Na Grã-Bretanha, no entanto, os submarinos nucleares da Marinha são projetados para que o módulo do reator seja removido sem precisar destruir compartimentos do meio.

Pressão ambientalista

Os planos do governo britânico de desmantelar 12 submarinos defuntos estacionados em Devonport, no sul da Inglaterra, e sete em Rosyth, na Escócia, não devem ser colocados em prática tão cedo, enquanto ainda não se decide para onde serão levados.

Isso tem causado preocupação entre as comunidades vizinhas a esses locais, já que o número de submarinos descontinuado está aumentando.

Grupos ambientalistas também fizeram um alerta sobre o armazenamento de combustível nuclear nos Estados Unidos. O laboratório em Idaho é o destino final de todo o combustível gasto desde que o primeiro submarino nuclear, o Nautilus, foi desenvolvido, em 1953.

“O combustível gasto é armazenado acima da superfície, mas o resto dos dejetos estão enterrados acima do aquífero que alimenta o rio Snake, e a prática deve continuar por mais 50 anos”, diz Beatrice Brailsford, do Snake River Alliance, grupo de lobby ambientalista.

Mesmo cercado de altas medidas de segurança, o material radioativo pode ocasionalmente vazar das maneiras mais inesperadas.
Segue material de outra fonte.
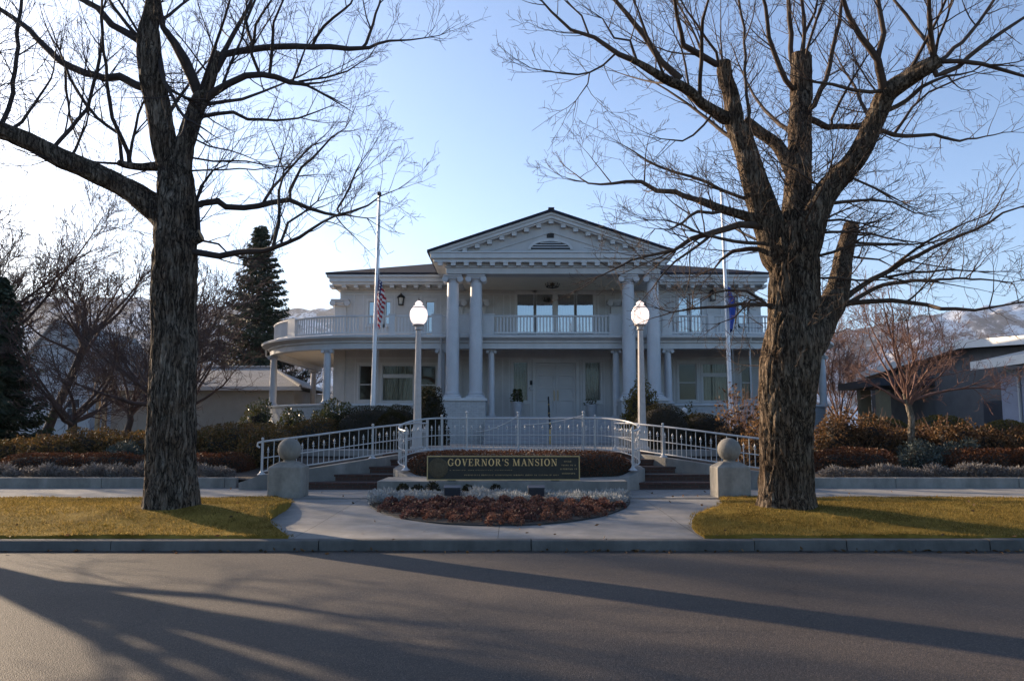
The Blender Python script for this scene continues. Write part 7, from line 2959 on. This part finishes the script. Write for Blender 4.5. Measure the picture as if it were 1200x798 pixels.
# right neighbours: two low houses seen obliquely
ha = empty('low_house', (0, 0, 0))
tag(ha, 'low dark walled house with a pale sloping verge behind the ornamental tree', 'building')
gx_ = 19.6
ry, rz_ = 35.3, ZP(403, 35.3)
ey, ez = 46.0, ZP(441, 46.0)
fy = 25.0
fz = rz_ + (ez - rz_) / (ey - ry) * (ry - fy)
mb = MB()
n_ = [(gx_ + 0.5, ey - 0.6, 0.6), (gx_ + 0.5, fy + 0.6, 0.6), (gx_ + 0.5, fy + 0.6, fz - 0.22), (gx_ + 0.5, ry, rz_ - 0.22), (gx_ + 0.5, ey - 0.6, ez - 0.2)]
vs = n_ + [(p[0] + 14, p[1], p[2]) for p in n_]
mb.add(vs, [(0, 1, 2, 3, 4), (9, 8, 7, 6, 5), (0, 5, 6, 1), (1, 6, 7, 2), (2, 7, 8, 3), (3, 8, 9, 4), (4, 9, 5, 0)])
mb.build('wall', M['dark_wall'], ha)
mb = MB()
mb.bar((gx_ + 7.2, ry, rz_ - 0.02), (gx_ + 7.2, ey, ez - 0.02), 14.4, 0.2, (0, 0, 1))
mb.bar((gx_ + 7.2, ry - 0.005, rz_ - 0.02), (gx_ + 7.2, fy, fz - 0.02), 14.4, 0.2, (0, 0, 1))
mb.build('roof', M['pale_shingle'], ha)
mb = MB()
mb.bar((gx_ - 0.03, ry, rz_ - 0.03), (gx_ - 0.03, ey, ez - 0.03), 0.05, 0.34, (0, 0, 1))
mb.bar((gx_ - 0.03, ry - 0.01, rz_ - 0.03), (gx_ - 0.03, fy, fz - 0.03), 0.05, 0.34, (0, 0, 1))
mb.build('verge_board', M['white_board'], ha)
for px, Y in ((1012, 42.5), (1034, 39.5)):
    mb = MB()
    x = XP(px, Y)
    mb.box(x - 0.28, x + 0.28, Y - 0.2, Y + 0.2, 0.6, ZP(457, Y))
    mb.build('porch_post', M['warm_post'], ha)
mb = MB()
mb.box(XP(1000, 42) - 0.2, gx_ + 0.45, 38.5, 43.5, ZP(456, 42), ZP(448, 42))
mb.build('porch_roof', M['dark_grey'], ha)
for yy in (29.0, 33.0):
    mb = MB()
    mb.box(gx_ + 0.46, gx_ + 0.497, yy, yy + 1.6, 1.2, 2.9)
    mb.build('window', M['dark_grey'], ha)

hb = empty('low_house', (0, 0, 0))
tag(hb, 'low bluish grey house with a pale sloping roof cut off by the right edge', 'building')
bx = XP(1141, 31.5)
bz = ZP(428.5, 31.5)
mb = MB()
mb.box(bx + 0.75, bx + 12, 18, 31.0, 0.6, bz - 0.25)
mb.build('wall', M['blue_wall'], hb)
mb = MB()
sl_ = 0.16
poly = [(bx, 17.0, bz), (bx, 31.5, bz), (bx + 7, 24.2, bz + 7 * sl_ * 1.25), (bx, 17.0, bz + 0.16), (bx, 31.5, bz + 0.16)]
mb.add([(bx, 17, bz), (bx + 14, 17, bz), (bx + 14, 31.5, bz), (bx, 31.5, bz), (bx, 17, bz + 0.14), (bx + 14, 17, bz + 0.14), (bx + 14, 31.5, bz + 0.14), (bx, 31.5, bz + 0.14), (bx + 7, 23, bz + 1.9), (bx + 7, 25.5, bz + 1.9)],
       [(3, 2, 1, 0), (0, 1, 5, 4), (1, 2, 6, 5), (2, 3, 7, 6), (3, 0, 4, 7), (4, 5, 8), (5, 6, 9, 8), (6, 7, 9), (7, 4, 8, 9)])
mb.build('roof', M['pale_shingle'], hb)
mb = MB()
mb.box(bx - 0.06, bx - 0.004, 17, 31.55, bz - 0.18, bz + 0.15)
mb.build('fascia', M['white_board'], hb)
for yy in (27.6, 24.0):
    mb = MB()
    mb.box(bx + 0.70, bx + 0.746, yy, yy + 0.9, 1.5, 3.2)
    mb.build('window', M['dark_grey'], hb)
mb = MB()
mb.tube([(bx + 0.05, 29.8, bz - 0.1), (bx + 0.35, 29.8, bz - 0.35), (bx + 0.68, 29.8, bz - 0.55), (bx + 0.68, 29.8, 0.6)], 0.05, 8)
mb.build('downpipe', M['trim'], hb, smooth=True)

# dead leaves blown along the kerb and over the lawn and walk
rl = np.random.default_rng(99)
m_ = 320
lx_ = rl.uniform(-9, 9, m_)
ly_ = np.where(rl.random(m_) < 0.72, 11.5 - np.abs(rl.normal(0.03, 0.12, m_)), rl.uniform(11.8, 19.3, m_))
lz_ = np.array([0.008 if y < 11.49 else (verge_z(x, y) + 0.02 if (x < np.interp(y, *BL) or x > np.interp(y, *BR)) and y < 17 else (base_z(y) + 0.008 if y < 17 else 0.288)) for x, y in zip(lx_, ly_)])
C = np.stack([lx_, ly_, lz_], 1)
D = np.stack([rl.normal(0, 1, m_), rl.normal(0, 1, m_), rl.uniform(0, 0.35, m_)], 1)
D /= np.linalg.norm(D, axis=1, keepdims=True)
V, F = leaf_quads(C, D, 0.07 * rl.uniform(0.6, 1.3, (m_, 1)), 0.02 * rl.uniform(0.7, 1.3, (m_, 1)), rl)
o = mesh_np('fallen_leaves', V, F, M['leaf_brown'])
tag(o, 'scattered dead brown leaves along the kerb and on the lawn', kind='stuff')

# ------------------------------------------------------------------ the air
def haze():
    m = bpy.data.materials.new('pale_haze')
    m.use_nodes = True
    n = m.node_tree
    n.nodes.remove(n.nodes['Principled BSDF'])
    v = N(n, 'ShaderNodeVolumePrincipled')
    v.inputs['Color'].default_value = (0.78, 0.84, 0.95, 1)
    v.inputs['Density'].default_value = 0.00006
    v.inputs['Anisotropy'].default_value = 0.3
    n.links.new(v.outputs[0], n.nodes['Material Output'].inputs['Volume'])
    mb = MB()
    mb.box(-5600, 5600, -60, 3700, -2, 760)
    o = mb.build('haze', m)
    tag(o, 'thin pale haze between the houses and the far hills', kind='stuff')


haze()
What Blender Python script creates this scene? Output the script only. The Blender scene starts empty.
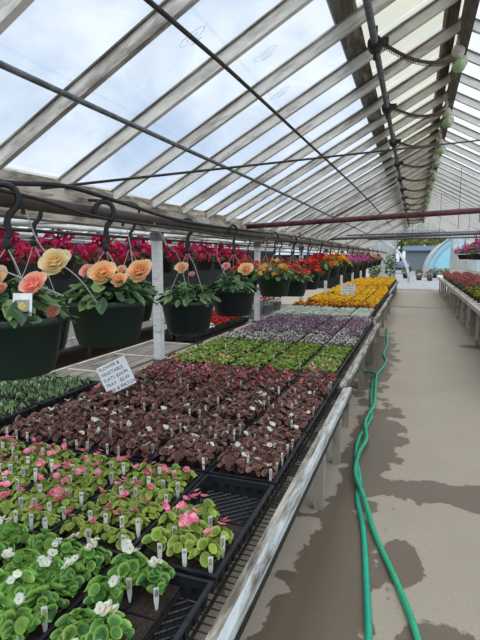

Tanto o laboratório em Idaho quanto a base em Hanford já sofreram vazamentos raros de radiação por causa dos ventiladores que resfriam os tanques de dejetos, soprando água contaminada pela região ao redor das usinas.

Planos de mais submarinos

Essas medidas caras e de longo prazo não parecem deter a vontade das potências mundiais de construir novos submarinos nucleares. “Não há nenhum indício de que a Marinha americana acredite que esses submarinos tenham sido menos do que um sucesso estelar, e já está construindo equipamentos para substituí-los”, afirma Edwin Lyman, analista de políticas nucleares da Union of Concerned Scientists, um grupo de pressão de Cambridge, Massachusetts.

Os Estados Unidos não estão sozinhos: a Rússia tem quatro novos submarinos sendo construídos em Severodvinsk e pode montar outros oito antes de 2020. A China também está fazendo o mesmo.

Ao que parece, os cemitérios de submarinos e os depósitos de combustível gasto continuarão movimentados.